As part of the BFI Southbank’s “Sci-Fi: Days of Fear and Wonder” season, this rare showing of the Play of the Month of June 1966, ‘The Devil’s Eggshell’ took place last night.

It’s an odd piece, only nominally nodding in the direction of sci-fi when strange egg-shaped objects (or “POs”) seem to be the cause of disasters ranging from rail and car crashes, suicides, stock market shenanigans, and more.  Leonard Rossiter’s weirdly-accented PM (is he meant to be Welsh?) takes the whole thing very seriously, bringing the country under the military rule of the Fascist-inclined Major General Atkins (John Phillips) and ignoring the pleas of rational political observers Sir Edward Bell (David Langton) and Lord Portmanteau (Bernard Hepton, also curiously Welsh at times) to inform the public from the start.

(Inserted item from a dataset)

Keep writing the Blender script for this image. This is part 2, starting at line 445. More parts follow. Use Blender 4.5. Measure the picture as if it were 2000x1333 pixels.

Things take a curious turn when scientist boffin Dr Quilliam (Keith Barron) hits upon the plan which in a nutshell is to create a ‘Foe’ who can cause world domination purely to cause the general public to turn on their elected leaders.  Such a plan seems fraught with danger, and indeed as the public turn to an ugly and frightened mob it does seem that the end result will be devastating.

Sharply satirical and blackly funny, this play also addresses the notion of press freedom, mob rule, and hysteria in the face of events we do not understand.  From the early demise of the nosy journalist (Michael Culver), to the introduction of death by guillotine for those who were gullible enough to think they could influence public opinion, it is sobering to note that by the end those who survive are the old guard, back in power again, just as corrupt and just as clueless.

The play uses a lot of footage on film which looks to be from real disasters or mobs, and this adds to the pedestrian look to the in-studio pieces.  The cast, which also includes Marian Diamond (Jean), Edmond Bennett (Fowler), and briefly, Burt Kwouk as a Chinese delegate to the conference of war, are good, but the play itself, by David Weir and directed by Gareth Davies, is muddled, and falls between the satire and the unease of the portrayal of mob rule and military coups which seem eerily accurate (this was only two decades after the fall of Hitler, and at the height of the Cold War).